It surely does good, it's a solution for the block size limit,
Segwit makes use of weight to reduce transaction fee.
Possibly because of the vbytes metric, it is a common misconception that segwit somehow makes transactions much smaller—but this is incorrect. A 300-byte transaction is 300 bytes on-disk and over-the-wire. Segwit just counts those bytes differently toward the maximum block size of 4M weight units.
The maximum size of a block in bytes is nearly equal in number to the maximum amount of block weight units, so 4M weight units allows a block of almost 4M bytes (4MB). This is not a somehow "made-up" size; the maximum block size is really almost 4MB on-disk and over-the-wire. However, this maximum can only be reached if the block is full of very weirdly-formatted transactions, so it should not usually be seen.
The typical size of a block depends on the make-up of transactions in that block. As of 2017, the average transaction make-up would lead to blocks with 4M weight units being about 2.3MB in size if all transactions were segwit transactions.
In wikipedia it says that SegWit was activated on block 477120, but who begun that?
I do not know much about consensus, experienced members about it will answer that. But what I know is that segwit transaction begins with miners supporting it activation, while majority supported it and makes the activation successful.
Public key to private key reversal. (I've heard that it may be possible to do that with quantum computing and pollards kangaroo method)
Private key can not be reversed as it is a one way function. But you meant can it be brute forced through the use of quantum computing.

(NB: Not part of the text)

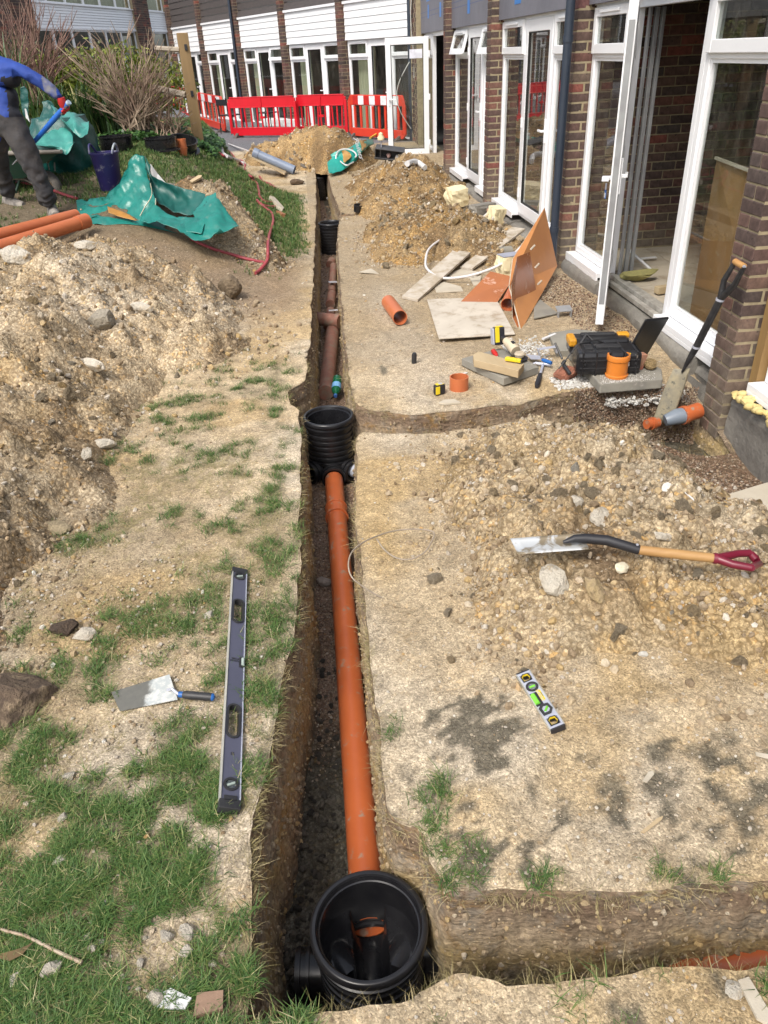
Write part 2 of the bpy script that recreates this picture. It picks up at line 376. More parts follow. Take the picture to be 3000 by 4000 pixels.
def zone_col0(x, y, heap=None):
    n = fbm(x * 1.3, y * 1.3, s=41, o=3)[:, None]; n2 = fbm(x * 4, y * 4, s=42, o=4)[:, None]; n3 = fbm(x * 2.1, y * 2.1, s=43, o=3)[:, None]
    X = x[:, None]; Y = y[:, None]; n5 = fbm(x * 11, y * 11, s=44, o=4)[:, None]; n6 = fbm(x * .7 + 5, y * .7, s=45, o=3)[:, None]
    sand = np.array([.52, .42, .285]); tan = np.array([.44, .345, .22]); ochre = np.array([.47, .325, .14]); gry = np.array([.50, .445, .36]); brn = np.array([.17, .115, .07]); damp = np.array([.13, .115, .085])
    c = sand + (tan - sand) * S(n2 * 1.6 + .45)
    c = c + (gry - c) * S(n * 2 + .1) * .55
    c = c * (1 + n5 * .35 + n6 * .30 + n2 * .12)
    oc = S((n3 - .12) / .25) * .6 + 1.1 * np.exp(-((X - .18) / .13) ** 2 - ((Y - 3.1) / .7) ** 2); c = c + (ochre - c) * np.clip(oc, 0, .85) * .8
    dk = S((n2 + n3 * .6 - .32) / .15) * .35; c = c + (tan * .72 - c) * dk
    if heap is None:
        far = S((Y - 4.2) / 1.2) * (X > 0); c = c + (np.array([.36, .285, .19]) - c) * far * .7
        left = S((Y - 5.5) / 1.5) * (X < 0) * S((-X + .0) / .3) * S((9 - Y) / 1.5); c = c + (np.array([.27, .19, .12]) - c) * left * .75
        g = grass_mask(x, y)[:, None]; c = c + (np.array([.13, .115, .06]) - c) * g * .72
        wr = np.exp(-((X + 2.7) / 1.0) ** 2 - ((Y - 8.4) / 1.1) ** 2); c = c + (np.array([.13, .105, .07]) - c) * np.clip(wr * 1.4, 0, .9)
        pit = np.exp(-((X - 2.15) / .55) ** 2 - ((Y - 3.3) / .65) ** 2); c = c + (np.array([.15, .10, .065]) - c) * np.clip(pit * 1.6, 0, .95)
        for (px, py, r) in ((.42, 1.62, .085), (.36, 1.22, .06), (1.08, 1.2, .16), (.72, 1.3, .04), (.4, 4.9, .05), (1.2, .82, .08)):
            q = np.hypot(X - px, Y - py) / r + n2 * 1.6 + fbm(x * 22, y * 22, s=49, o=3)[:, None] * 2.2; c = c + (damp - c) * S((1.0 - q) / .25) * .9
        for (px, py, r) in ((.55, 1.5, 1.4),):
            sp = S((fbm(x * 14, y * 14, s=47, o=3)[:, None] - .30) / .1) * S((1.75 - Y) / .4) * (X > 0); c = c + (damp - c) * sp * .85
        dust = np.exp(-((X - .75) / .25) ** 2 - ((Y - 4.9) / .5) ** 2) + np.exp(-((X - .62) / .15) ** 2 - ((Y - 6.3) / .6) ** 2); c = c + (np.array([.52, .45, .36]) - c) * np.clip(dust, 0, 1) * .5
        patio = S((Y - 17.3) / .5) * np.ones_like(X); c = c + (np.array([.17, .175, .19]) - c) * patio
    else:
        if heap in ('mid', 'midnear', 'far'): c = c * np.array([1.0, .87, .66]) * .86; c = c + (np.array([.2, .135, .075]) - c) * S((n2 + .06) / .3) * .7
        if heap == 'bank': c = c + (np.array([.21, .14, .075]) - c) * S((n2 + n + .05) / .3) * .8
        if heap == 'left':
            c = c + (np.array([.37, .29, .195]) - c) * S((n2 + .05) / .35) * .5; c = c + (np.array([.24, .18, .12]) - c) * S((n3 + n2 * .7 - .20) / .22) * .5
            c = c + (brn - c) * np.clip(np.exp(-((X + 1.55) / .35) ** 2 - ((Y - 2.2) / .6) ** 2) * 1.1, 0, .8)
        if heap == 'right': c = c * np.array([1.0, .99, .95]); c = c + (brn - c) * np.clip(np.exp(-((X - 1.0) / .10) ** 2 - ((Y - 2.35) / .22) ** 2) * 1.2, 0, .85); c = c + (np.array([.19, .135, .09]) - c) * np.clip(S((X - 1.55) / .3) * S((Y - 2.75) / .35), 0, .85)
    return np.clip(c, .02, .8)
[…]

According to what I learned, it is not early days quantum computers that can brute force the ECDSA, it will take time before this can happen, and before it will happen, there would have being layers of protection against quantum computing to brute-force bitcoin private key from public key.
Finding collisions for RIPEMD-160 hashes. Are we sure that 2160 is strong enough? What if it becomes weak in the next 20-30 years?
Double hash/hash160 is used in a one-way-function to generate addresses from public key, it will be much harder for quantum computing to brute force private key from addresses. And know if this is becoming possible, there will be another layer added that will be impossible for quantum computing not to brute force the private key.